As Chesterton once quipped, it is not as though religious wars are not worth fighting; religion is in fact the only thing worth fighting for. All our wars are still ‘religious’, if not as overtly as the 16th century. For religion, as Thomas puts it, in its deepest sense is that which is master of our affections. It would do us well to ponder what is our own ‘religion’, for where the heart is, there one’s treasure be also.

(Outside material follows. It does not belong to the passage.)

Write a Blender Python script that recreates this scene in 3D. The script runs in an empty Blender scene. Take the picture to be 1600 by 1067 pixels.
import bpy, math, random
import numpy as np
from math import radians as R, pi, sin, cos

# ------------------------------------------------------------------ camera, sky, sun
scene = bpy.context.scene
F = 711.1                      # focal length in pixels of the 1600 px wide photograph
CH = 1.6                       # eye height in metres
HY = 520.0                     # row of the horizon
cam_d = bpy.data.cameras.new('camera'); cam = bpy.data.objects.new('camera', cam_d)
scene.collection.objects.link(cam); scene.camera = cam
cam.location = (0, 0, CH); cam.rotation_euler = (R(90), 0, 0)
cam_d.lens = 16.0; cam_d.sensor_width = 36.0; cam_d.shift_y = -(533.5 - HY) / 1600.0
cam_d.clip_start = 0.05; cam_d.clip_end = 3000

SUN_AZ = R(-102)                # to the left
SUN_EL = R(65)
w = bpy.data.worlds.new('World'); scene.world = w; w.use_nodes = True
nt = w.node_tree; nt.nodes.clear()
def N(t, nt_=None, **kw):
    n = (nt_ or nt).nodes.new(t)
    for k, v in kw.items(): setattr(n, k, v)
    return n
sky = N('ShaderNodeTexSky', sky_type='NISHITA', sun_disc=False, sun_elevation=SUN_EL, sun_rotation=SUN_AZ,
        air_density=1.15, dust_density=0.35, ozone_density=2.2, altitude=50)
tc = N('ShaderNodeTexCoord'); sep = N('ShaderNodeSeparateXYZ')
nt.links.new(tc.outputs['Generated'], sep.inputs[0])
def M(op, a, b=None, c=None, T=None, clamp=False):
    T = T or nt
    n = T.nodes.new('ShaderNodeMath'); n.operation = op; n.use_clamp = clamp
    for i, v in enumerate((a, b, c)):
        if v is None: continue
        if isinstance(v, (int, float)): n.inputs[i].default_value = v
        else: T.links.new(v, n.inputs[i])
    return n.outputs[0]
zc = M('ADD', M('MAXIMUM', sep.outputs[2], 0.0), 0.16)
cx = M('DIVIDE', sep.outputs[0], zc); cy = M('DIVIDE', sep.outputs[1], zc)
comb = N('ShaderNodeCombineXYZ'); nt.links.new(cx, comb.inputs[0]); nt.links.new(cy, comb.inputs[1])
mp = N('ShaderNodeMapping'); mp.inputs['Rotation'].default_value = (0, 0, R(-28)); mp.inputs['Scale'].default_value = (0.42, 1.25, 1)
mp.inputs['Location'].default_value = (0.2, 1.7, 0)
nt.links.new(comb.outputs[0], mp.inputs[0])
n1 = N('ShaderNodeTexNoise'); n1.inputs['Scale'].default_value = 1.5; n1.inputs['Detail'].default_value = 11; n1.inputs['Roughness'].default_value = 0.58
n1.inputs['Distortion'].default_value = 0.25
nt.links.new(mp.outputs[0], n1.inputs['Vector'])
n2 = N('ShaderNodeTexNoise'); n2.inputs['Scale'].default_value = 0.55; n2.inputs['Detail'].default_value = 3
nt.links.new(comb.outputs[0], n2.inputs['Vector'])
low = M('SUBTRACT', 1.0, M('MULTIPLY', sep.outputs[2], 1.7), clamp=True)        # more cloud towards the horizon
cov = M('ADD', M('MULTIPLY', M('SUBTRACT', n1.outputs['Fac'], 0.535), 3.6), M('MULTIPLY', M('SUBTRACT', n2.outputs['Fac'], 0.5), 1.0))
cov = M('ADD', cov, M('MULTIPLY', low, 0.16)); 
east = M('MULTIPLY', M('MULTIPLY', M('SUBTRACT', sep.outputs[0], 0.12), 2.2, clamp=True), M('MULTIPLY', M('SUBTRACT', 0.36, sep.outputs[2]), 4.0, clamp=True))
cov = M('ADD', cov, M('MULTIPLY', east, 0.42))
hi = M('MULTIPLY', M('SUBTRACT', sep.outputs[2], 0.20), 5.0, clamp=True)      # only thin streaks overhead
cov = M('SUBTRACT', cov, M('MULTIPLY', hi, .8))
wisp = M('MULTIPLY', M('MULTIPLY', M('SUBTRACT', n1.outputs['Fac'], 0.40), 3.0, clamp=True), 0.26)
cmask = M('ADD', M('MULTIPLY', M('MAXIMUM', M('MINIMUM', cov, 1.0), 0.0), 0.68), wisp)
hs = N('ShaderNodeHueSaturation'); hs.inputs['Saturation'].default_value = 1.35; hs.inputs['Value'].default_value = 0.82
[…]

While on matters of the heart, today in 1540 Henry VIII had the marriage to his fourth wife, Anne of Cleves, annulled, soon after met her, and they had spent a few purportedly unconsummated six months together. I guess it gets easier as you go along, for such was the second annulment – invalid, of course, as not coming from the Church – for Henry, who had had two other of his wives beheaded on trumped-up, ludicrous charges, just to be rid of them, we may suppose. Divorce – which is what annulments would quickly devolve into – was unheard of in Christendom, but then that glorious harmony between Church and State was quickly unraveling, and we see the bitter fruits of such to this day.

Anne also unwittingly precipitated the downfall of the scheming Thomas Cromwell, who had arranged her marriage to the King; when Henry saw his bride-to-be, he was taken back at what he perceived to be her homeliness, claiming she looked somewhat equine. And this from a man who was so obese, he needed a mechanical lift to move about, his bloated body covered in boils, and may have been syphilitic to boot.

Let us not forget that he is the originator of what we now call the Anglican religion, which no longer goes in for beheading, nor for annulments; simple, easy and no-fault divorce now suffices. Who needs a bishop or priest to tell you what you may or may not do in your own, ahem, bedroom, as the saying goes?

Nor, we should add, are Calvinists any longer are in the business of hanging priests from the rafters of barns.

As well, in the interests of not exculpating ourselves, is the Catholic Church no longer goes in for the burning of heretics. All of us have softened – in some ways rightly, in others way not – somewhat over the years.

But there are other religions – one whose adherents begin and end with ‘m’ – that still have those willing to do such zealous, evil work in the name of good. So we ourselves must work for a proper sense of religious freedom, while maintaining the rights and obligations of the one, true Church which Christ founded, subsisting in the Roman, Catholic, Apostolic Church.

Not easy, but well worth the battle.